Published online by Cambridge University Press: 05 June 2012
The questions in this book are based on real questions from reviews, e-mail exchanges, and question-and-answer sessions following presentations. I have edited the questions for readability, coherence, and context while trying to keep their flavor.
BRACKETING PRESUPPOSITIONS
Q: You have referred throughout this book to the “bracketing of presuppositions.” Can you elaborate on what a presupposition is?

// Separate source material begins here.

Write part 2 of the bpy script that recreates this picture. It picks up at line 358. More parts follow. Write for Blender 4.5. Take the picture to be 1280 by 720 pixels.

A: Chris Heavey and I described presuppositions this way:
A presupposition is a preconception, something that is taken for granted. It is a notion about the world that is so fundamental that it exists prior to critical examination. It is something accepted without controversy as being true, something that shapes perception, behavior, and affect without the fact of that shaping being noticed or recognized. It is an unquestioned manner of relating to the world that chooses what is seen and what is not seen, what is experienced and how it is experienced, so invisibly that what is seen and experienced seems to be the world itself, not aspects of the world selected, shaped, and distorted by the presuppositional process.
(Hurlburt & Heavey, 2006, p. 151)Presuppositions cause you to turn away from evidence that might change your mind, cause you to assume that your currently used methods and procedures are adequate (if not downright virtuous). Presuppositions arise from (and at the same time create) a personally advantageous and self-sustaining mix of prideful, professional, social, economic, and other influences.